Read judgment

This is a case that illustrates how, even when a host country has an officially welcoming policy, as does Uganda, refugees may still face discrimination thanks to the attitude of senior officials.

Ironically, the plaintiffs in this matter told the court they are not, in fact, refugees. However, they are being treated as though they were.

The seven individual plaintiffs say they have lived in Uganda all their lives and are entitled, by law, to all benefits of citizenship. The eighth, an organisation called Multiracial Community Uganda (MCU), says it represents many others who find themselves in a similar position.

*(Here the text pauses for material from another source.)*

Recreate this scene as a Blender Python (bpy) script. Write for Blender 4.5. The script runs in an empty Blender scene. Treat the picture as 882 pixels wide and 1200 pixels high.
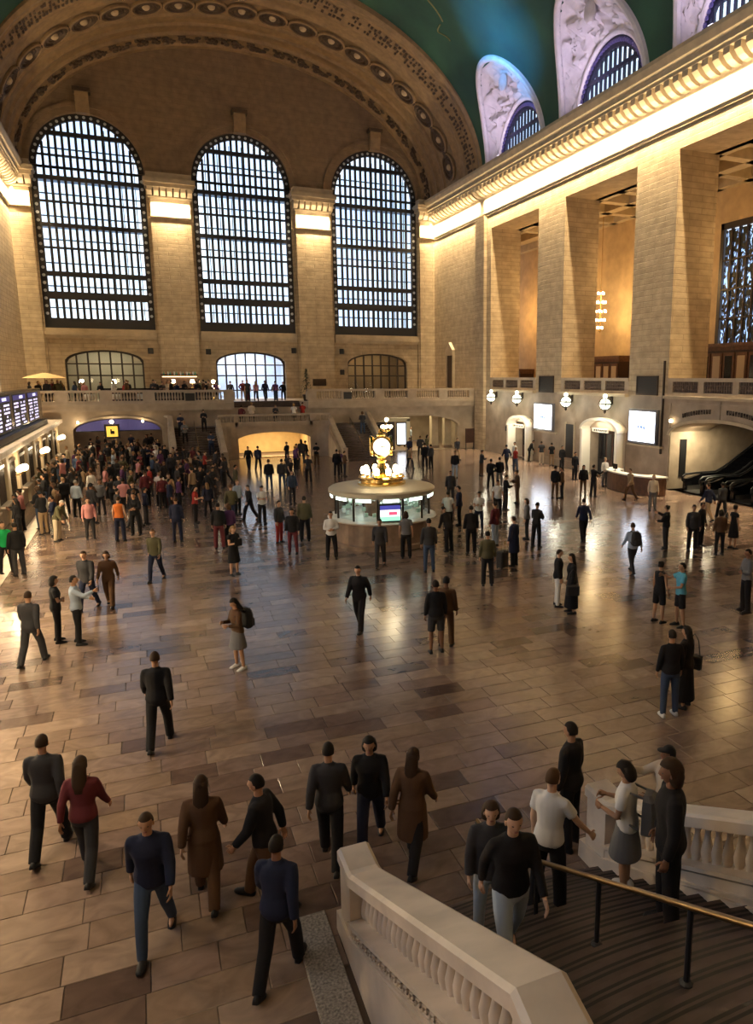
import bpy, bmesh, math, random
from mathutils import Vector, Matrix, noise
random.seed(7)
S = bpy.context.scene
COL = S.collection
PI = math.pi

# ------------------------------------------------------------------ camera
FPX, PX, PY = 852.03, 544.33, 599.74
cam_d = bpy.data.cameras.new('camera')
cam = bpy.data.objects.new('camera', cam_d)
COL.objects.link(cam)
CAM = Vector((-9.663, 0.0, 6.5))
YAW, PITCH = 0.414, 0.184
cam.location = CAM
cam.rotation_euler = (PI / 2 - PITCH, -0.001, -YAW)
cam_d.sensor_fit = 'VERTICAL'
cam_d.sensor_height = 36.0
cam_d.lens = FPX * 36.0 / 1200.0
cam_d.shift_x = -(PX - 441.0) / 1200.0
cam_d.shift_y = (PY - 600.0) / 1200.0
cam_d.clip_start = 0.1
cam_d.clip_end = 400
S.camera = cam

# ------------------------------------------------------------------ view
S.view_settings.view_transform = 'Standard'
S.view_settings.look = 'None'
S.view_settings.gamma = 1.0
S.view_settings.exposure = 0.0
S.view_settings.use_curve_mapping = False
S.cycles.max_bounces = 7
S.cycles.diffuse_bounces = 4
S.cycles.glossy_bounces = 3
S.cycles.transparent_max_bounces = 16
S.cycles.sample_clamp_indirect = 6.0
S.cycles.use_denoising = True

# ------------------------------------------------------------------ world (overcast daylight)
W = bpy.data.worlds.new('world')
S.world = W
W.use_nodes = True
nt = W.node_tree
bg = nt.nodes['Background']
SKY = 2.1
tc = nt.nodes.new('ShaderNodeTexCoord')
nz = nt.nodes.new('ShaderNodeTexNoise')
nz.inputs['Scale'].default_value = 5.0
nz.inputs['Detail'].default_value = 3
rp = nt.nodes.new('ShaderNodeValToRGB')
rp.color_ramp.elements[0].position = 0.3
rp.color_ramp.elements[0].color = (0.44, 0.62, 0.95, 1)
rp.color_ramp.elements[1].position = 0.65
rp.color_ramp.elements[1].color = (0.88, 0.95, 1.0, 1)
nt.links.new(tc.outputs['Generated'], nz.inputs['Vector'])
nt.links.new(nz.outputs['Fac'], rp.inputs['Fac'])
nt.links.new(rp.outputs['Color'], bg.inputs['Color'])
bg.inputs['Strength'].default_value = SKY

WARM = (1.0, 0.72, 0.40)
WARM2 = (1.0, 0.76, 0.44)

def light(name, kind, loc, energy, color, size=None, size_y=None, rot=None, portal=False, spread=None):
    d = bpy.data.lights.new(name, kind)
    if kind == 'AREA':
        d.shape = 'RECTANGLE'
        d.size = size
        d.size_y = size_y if size_y else size
        if portal:
            d.cycles.is_portal = True
        if spread:
            d.spread = spread
    elif kind == 'POINT':
        d.shadow_soft_size = size or 0.1
    d.energy = energy
    d.color = color
    o = bpy.data.objects.new(name, d)
    o.location = loc
    if rot:
        o.rotation_euler = rot
    COL.objects.link(o)
    return o

# hall dimensions (metres)
XN = 18.27          # half width
YW = 72.1           # west window plane
YE = -14.0          # east end wall
Z0 = 23.3           # cornice top, springing of the vault
OPC = [54.0, 42.16, 30.32, 18.48, 6.64]   # centres of side openings
OPW = 8.1
ZL = 18.76          # lintel of the side openings
WINX = [-12.33, 0.0, 12.33]
WINW = 8.56
ZSILL, ZSPR = 10.5, 23.4

# daylight portals in the window openings
for wx in WINX:
    light('daylight_portal', 'AREA', (wx, 74.3, 18.8), 1, (1, 1, 1), 9.0, 17.5, (-PI / 2, 0, 0), True)

# hidden lamp strips in the cornices of both long walls
P_DOWN, P_UP = 2500.0, 260.0
TILT = math.radians(16)
for sx in (1, -1):
    for yc, ln in ((52.7, 13.2), (39.4, 13.2), (26.1, 13.2), (12.8, 13.2), (-0.5, 13.2), (66.0, 11.4)):
        light('cornice_lamp_down', 'AREA', (sx * (XN - 0.36), yc, 21.42), P_DOWN * ln / 13.2, WARM2, 0.10, ln, (0, -sx * TILT, 0), spread=1.45)
        light('cornice_lamp_up', 'AREA', (sx * (XN - 0.62), yc, 20.75), P_UP * ln / 13.2, WARM2, 0.06, ln, (PI, 0, 0), spread=2.2)
for px, pw in ((-6.17, 3.0), (6.17, 3.0), (-17.45, 1.3), (17.45, 1.3)):
    light('capital_lamp_down', 'AREA', (px, 70.82, 21.42), 620 * pw / 3, WARM2, pw, 0.10, (TILT, 0, 0), spread=1.45)
    light('capital_lamp_up', 'AREA', (px, 70.62, 20.75), 55 * pw / 3, WARM2, pw, 0.06, (PI, 0, 0), spread=2.2)

light('cornice_lamp_east', 'AREA', (0, YE + 0.6, 21.4), 320, WARM2, 34.0, 0.2, (math.radians(42), 0, 0), spread=2.6)

# ------------------------------------------------------------------ helpers
class MB:
    def __init__(s):
        s.v = []; s.f = []; s.m = []
    def add(s, vs, fs, mi=0):
        b = len(s.v)
        s.v += [tuple(p) for p in vs]
        for f in fs:
            s.f.append(tuple(i + b for i in f)); s.m.append(mi)
        return s
    def quad(s, a, b, c, d, mi=0):
        return s.add([a, b, c, d], [(0, 1, 2, 3)], mi)
    def box(s, x0, x1, y0, y1, z0, z1, mi=0):
        vs = [(x0, y0, z0), (x1, y0, z0), (x1, y1, z0), (x0, y1, z0), (x0, y0, z1), (x1, y0, z1), (x1, y1, z1), (x0, y1, z1)]
        return s.add(vs, [(0, 3, 2, 1), (4, 5, 6, 7), (0, 1, 5, 4), (1, 2, 6, 5), (2, 3, 7, 6), (3, 0, 4, 7)], mi)
    def bbox(s, x0, x1, y0, y1, z0, z1, b=0.02, mi=0):
        # box with chamfered vertical edges and top edges
        def ring(i, z):
            return [(x0 + i, y0 + b, z), (x0 + b, y0 + i, z), (x1 - b, y0 + i, z), (x1 - i, y0 + b, z),
                    (x1 - i, y1 - b, z), (x1 - b, y1 - i, z), (x0 + b, y1 - i, z), (x0 + i, y1 - b, z)]
        rs = [ring(0, z0), ring(0, z1 - b), ring(b * 0.9, z1)]
        return s.rings(rs, mi)
    def rings(s, rs, mi=0, caps=True, closed=True):
        n = len(rs[0]); vs = [p for r in rs for p in r]; fs = []
        for k in range(len(rs) - 1):
            for i in range(n if closed else n - 1):
                j = (i + 1) % n
                fs.append((k * n + i, k * n + j, (k + 1) * n + j, (k + 1) * n + i))
        if caps:
            fs.append(tuple(reversed(range(n))))
            fs.append(tuple((len(rs) - 1) * n + i for i in range(n)))
        return s.add(vs, fs, mi)
    def lathe(s, prof, n=16, cx=0, cy=0, cz=0, mi=0, caps=True):
        rs = [[(cx + r * math.cos(2 * PI * i / n), cy + r * math.sin(2 * PI * i / n), cz + z) for i in range(n)] for r, z in prof]
        return s.rings(rs, mi, caps)
    def tube(s, pts, rad, n=8, mi=0, caps=True, flat=1.0, up=None):
        pts = [Vector(p) for p in pts]
        if not isinstance(rad, (list, tuple)):
            rad = [rad] * len(pts)
        rs = []; prev = None
        for i, p in enumerate(pts):
            a = pts[max(0, i - 1)]; b = pts[min(len(pts) - 1, i + 1)]
            t = (b - a)
            t = t.normalized() if t.length > 1e-9 else Vector((0, 0, 1))
            if prev is None:
                r = Vector(up) if up else (Vector((1, 0, 0)) if abs(t.x) < 0.9 else Vector((0, 1, 0)))
            else:
                r = prev
            r = (r - t * r.dot(t)).normalized(); prev = r
            q = t.cross(r)
            rr = rad[i]
            ra, rb = rr if isinstance(rr, (list, tuple)) else (rr, rr * flat)
            rs.append([p + r * (ra * math.cos(2 * PI * k / n)) + q * (rb * math.sin(2 * PI * k / n)) for k in range(n)])
        return s.rings(rs, mi, caps)
    def prism(s, poly, axis, a, b, mi=0):
        # poly: 2-D points; axis 'x','y','z' = extrusion axis
        def P(p, t):
            return {'x': (t, p[0], p[1]), 'y': (p[0], t, p[1]), 'z': (p[0], p[1], t)}[axis]
        n = len(poly)
        vs = [P(p, a) for p in poly] + [P(p, b) for p in poly]
        fs = [tuple(range(n)), tuple(reversed(range(n, 2 * n)))] + [(i, i + n, (i + 1) % n + n, (i + 1) % n) for i in range(n)]
        return s.add(vs, fs, mi)
    def ellipsoid(s, c, r, n=12, m=8, mi=0):
        rs = []
        for k in range(1, m):
            t = PI * k / m
            rs.append([(c[0] + r[0] * math.sin(t) * math.cos(2 * PI * i / n), c[1] + r[1] * math.sin(t) * math.sin(2 * PI * i / n), c[2] - r[2] * math.cos(t)) for i in range(n)])
        return s.rings(rs, mi)
    def grid(s, P, mi=0, closed=False):
        # P[i][j] points
        n = len(P); m = len(P[0]); vs = [p for r in P for p in r]; fs = []
        for i in range(n - 1):
            for j in range(m - 1):
                fs.append((i * m + j, (i + 1) * m + j, (i + 1) * m + j + 1, i * m + j + 1))
        return s.add(vs, fs, mi)
    def mesh(s, name):
        me = bpy.data.meshes.new(name)
        me.from_pydata(s.v, [], s.f)
        if any(s.m):
            me.polygons.foreach_set('material_index', s.m)
        bm = bmesh.new(); bm.from_mesh(me)
        bmesh.ops.recalc_face_normals(bm, faces=bm.faces)
        bm.to_mesh(me); bm.free()
        me.update()
        return me

def smooth(o, ang=None):
    me = o.data
    me.polygons.foreach_set('use_smooth', [True] * len(me.polygons))
    if ang:
        try:
            me.set_sharp_from_angle(angle=ang)
        except Exception:
            pass
    return o

def wloc(o):
    v = Vector((0, 0, 0))
    while o is not None:
        v += o.location; o = o.parent
    return v

def obj(name, mb, mats, parent=None, sm=False, world=True, loc=None):
    """one mesh object; vertices of mb are in world space when world=True and parent given"""
    if isinstance(mb, MB):
        if parent is not None and world:
            d = wloc(parent)
            mb.v = [(p[0] - d.x, p[1] - d.y, p[2] - d.z) for p in mb.v]
        me = mb.mesh(name)
    else:
        me = mb
    o = bpy.data.objects.new(name, me)
    COL.objects.link(o)
    if not isinstance(mats, (list, tuple)):
        mats = [mats]
    if len(me.materials) == 0:
        for m in mats:
            me.materials.append(m)
    if parent is not None:
        o.parent = parent
    if loc is not None:
        o.location = loc
    if sm:
        smooth(o, sm if isinstance(sm, float) else math.radians(40))
    return o

def tag(o, label=None, cat=None, group=None, kind=None):
    if label: o['label'] = label
    if cat: o['category'] = cat
    if group: o['group'] = group
    if kind: o['kind'] = kind
    return o

def thing(name, label, cat, loc=(0, 0, 0), group=None, rotz=0):
    o = bpy.data.objects.new(name, None)
    o.empty_display_size = 0.2
    COL.objects.link(o)
    o.location = loc; o.rotation_euler = (0, 0, rotz)
    return tag(o, label, cat, group)

def struct(name, mb, mats, sm=False):
    return tag(obj(name, mb, mats, None, sm), kind='structure')

def copy_tree(o, parent=None):
    c = o.copy(); COL.objects.link(c); c.parent = parent
    for ch in list(o.children):
        copy_tree(ch, c)
    return c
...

The complaint is that, though they are entitled to citizenship by birth, the directorate of immigration and citizenship (DIC) and the national identification and registration authority (NIRA), have refused to recognise this right. The individual plaintiffs and MCU say the DIC and the NIRA have, among others, denied them, or their members, access to and renewal of documents like passports and a national identity card, and that this is discriminatory, unfair and illegal.

They say that while the attorney general (the defendant in this case) issued clarification in 2007 about the citizenship status of Ugandans of Somali origin, agents of the DIC and the NIRA have continued to treat them as ineligible for citizenship by birth.

The judge hearing the matter, Musa Ssekaana, went on to find these contested actions unlawful and in contravention of the constitution and other laws.

Once a refugee, always a refugee

But the complaint at the heart of the application concerns a telling circular, issued in 2007 by Uganda’s deputy passport control officer, Anthony Namara. He wrote to all processing officers:

‘… [A]ny immigration officer worth his salt must be able to tell a non-citizen from an indigenous person. … [O]ther tribes the Somalis, Indians, Yemenis can never be citizens by birth unless there was an intermarriage with local communities as listed in the constitution. Thus, half castes must first convince you that in their line, there is or there was an intermarriage. Short of that, let them show evidence that they were either registered or naturalised! And the evidence is a copy of a certificate, nothing else! Lastly, all of you should internalise Article 12. The import of Article 12 is simple: once a refugee, always a refugee, whether born in Uganda or not, inclusive of all your offspring.’

The judge said he ‘entirely disagreed’ with these views, and that the constitution was very clear about who was entitled to the status of citizenship by birth. ‘The circular issued to give guidance [to processing officers] is very erroneous, skewed and gives whims to immigration officers to determine citizenship by looking at skin colour based on indigenous Ugandans, which is extremely dangerous, derogatory and discriminatory.’


Race- and colour-based discriminatory decisions at the hands of government officials were clearly what MCU and its members experienced, however.

MCU said that the circular meant ‘that Somalis, Yemenis, Oman, Indian and all half castes can never be citizens by birth’ and that before new passports were issued to them or old ones were renewed, they would have to provide proof of registration and/or naturalization, proof of intermarriage with an indigenous community, among others. But in the constitution and the citizenship laws on who qualifies to become a citizen, ‘race, colour, ethnic origin [and] intermarriage are not among the legal requirements provided for under the law regarding proof of citizenship.’

MCU added that most of its members ‘have one black parent from the indigenous communities of Uganda and one coloured parent, that makes their skin light which does not mean that they are alien thus warranting denial of citizenship’.

Callous and discriminatory

The actions of government officers in denying MCU members citizenship, were thus ‘unlawful, arbitrary, callous, irregular and discriminatory’ in terms of the constitution, MCU said.

Ssekaana found that the contentious circular had led to the denial of passports and other documents to the applicants and that they were unfairly treated ‘due to their colour and origin’.

The AG had produced no evidence that the applicants had acquired their documents fraudulently, said the judge, ‘but rather relied on the circular issued by the deputy passport control officer who seemed to base his position on the plaintiffs’ colour rather than the constitutional provisions, thus being discriminatory and unfair to [them] by denying them citizenship whimsically.’


He therefore found that the actions of NIRA and DIC officers were unlawful and unconstitutional ‘and that their actions may render the plaintiffs and other persons in that category stateless due to denial of citizenship, which is a violation of Uganda’s international obligations.’

Finally, the judge issued a four-part order: he declared that the circular was ‘irregular, null and void’; the AG was ordered to declare that the plaintiffs fulfilled the requirements to be citizens by birth; the court further declared that eligible members of Uganda’s Somali community, qualifying for citizenship by birth, were entitled to be issued with Ugandan identification and citizenship-related documents, and finally, the directorate of citizenship and immigration control was ordered to issue national identity cards to eligible applicants who are Ugandans of Somali origin, as citizens by birth.

This outcome will clearly have been important and satisfying to the plaintiffs, but you have to wonder what has been the impact of that circular, and the thinking behind it, on Uganda’s refugee community over the last 15 years and more.